You’ll immediately notice that the buffet tables are placed end-to-end in a long line along the open seaward edge of the restaurant. And, as well as being highly functional, they’re also as attractive as everything else here, interspersed and embellished with displays of carved fruit, cameos of dried flowers and slabs of antique timber. The tables are laid out in a logical sequence; first, there’s a big selection of exotic salads – such as baby beetroot with walnut, spinach and eggs – and there are more dressings than you can shake a fork at. Then a tempting selection of light-bites and nibbles, chicken drumsticks, satay pork and chicken, spring rolls, tacos and suchlike.

The ‘big guns’ follow with the centrepiece being a whole sea bass, baked in a salt crust, that’s big enough to just about fit on the average-sized coffee table! And a friendly chef is in attendance to slice you off bass steaks the size of saucers. A heated stainless server next to this reveals huge Cajun-style tiger prawns and, following the line, you’ll also discover calamari, sautéed pork and grilled beef tenderloin, as well as a selection of unusual vegetables all together in a ‘vegetable stir fry’ and the regular fare, such as baked potatoes and exquisitely tender corn on the cob.
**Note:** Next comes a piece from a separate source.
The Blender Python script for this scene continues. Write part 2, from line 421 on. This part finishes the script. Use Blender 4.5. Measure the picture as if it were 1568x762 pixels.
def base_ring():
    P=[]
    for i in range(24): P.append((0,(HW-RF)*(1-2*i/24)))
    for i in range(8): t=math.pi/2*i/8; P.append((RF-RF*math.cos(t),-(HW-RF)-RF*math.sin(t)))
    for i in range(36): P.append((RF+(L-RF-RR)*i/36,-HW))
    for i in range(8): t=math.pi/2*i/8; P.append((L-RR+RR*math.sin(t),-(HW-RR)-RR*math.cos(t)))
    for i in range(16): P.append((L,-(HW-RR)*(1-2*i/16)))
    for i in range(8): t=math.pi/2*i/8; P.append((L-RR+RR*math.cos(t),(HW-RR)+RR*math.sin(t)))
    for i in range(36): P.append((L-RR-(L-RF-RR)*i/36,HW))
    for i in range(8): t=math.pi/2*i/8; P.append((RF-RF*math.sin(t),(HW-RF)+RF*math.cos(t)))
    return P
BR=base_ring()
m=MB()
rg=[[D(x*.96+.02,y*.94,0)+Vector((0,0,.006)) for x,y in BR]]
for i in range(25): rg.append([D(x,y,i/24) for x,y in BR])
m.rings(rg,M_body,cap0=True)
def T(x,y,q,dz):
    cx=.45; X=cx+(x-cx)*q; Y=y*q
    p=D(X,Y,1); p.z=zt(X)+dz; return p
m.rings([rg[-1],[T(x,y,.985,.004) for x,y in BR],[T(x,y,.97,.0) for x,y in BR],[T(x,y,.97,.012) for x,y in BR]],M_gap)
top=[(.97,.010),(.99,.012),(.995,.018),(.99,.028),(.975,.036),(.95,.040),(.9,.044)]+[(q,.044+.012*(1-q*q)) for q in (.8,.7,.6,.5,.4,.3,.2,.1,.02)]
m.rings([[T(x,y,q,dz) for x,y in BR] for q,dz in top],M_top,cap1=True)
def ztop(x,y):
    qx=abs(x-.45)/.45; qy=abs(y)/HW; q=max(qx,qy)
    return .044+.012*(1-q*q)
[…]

And the man who’s put all this together is Executive Chef, Azizskandar Awang. He’s youthful, energetic and unassumingly modest. Aziz has won several national and international awards and has previously worked at many 5-star hotels across Asia. And he also somehow manages to endow everything he prepares and cooks with extra succulence and flavour. Even the humble chicken drumsticks are melt-in-your-mouth and cooked in a tangy barbecue sauce with just a hint of … caramel! And, being a gourmet chef, the same holds true with his fabulous selection of desserts. These vary from week to week but you can expect to find such temptations as tiramisu, chocolate gateau, blueberry cheesecake, bread and butter pudding and raspberry panna cotta amongst the selections, together with a range of homemade ice-creams to complement them.

The evening begins at 7:00 pm, with the restaurant gradually filling up during the following hour. And at 8:30 pm everything goes quiet and knives and forks pause in mid-air as the lights dim and the ‘Cabaret’ show begins. Those of you who are accustomed to Western-style cabarets will be in for a pleasant surprise as this expression in Thailand means ‘ladyboy-cabaret’. And for the next 45 minutes you’ll be able to admire and wonder at the intriguing performers with their fantastic costumes and showy routines. Don’t forget to bring your camera!

Just about every resort on Samui seems to hold at least one buffet evening a week for their guests, almost as a matter of course. But there are very few establishments that have elevated this to an art-form. Rocky’s is already firmly in the top ten of Samui’s restaurant hit parade and the buffet format is a serious alternative to their excellent à la carte menu (which is also available on buffet evenings, should you prefer).

They hold two buffets a week – this one every Sunday and their ‘Four Regions Thai Buffet’ on Tuesdays. They’re both excellent and offer excellent value for money, too, with the International buffet costing just 850 baht each and the Thai evening coming in at 950 baht. And for all of the above reasons, a buffet evening at Rocky’s comes highly recommended.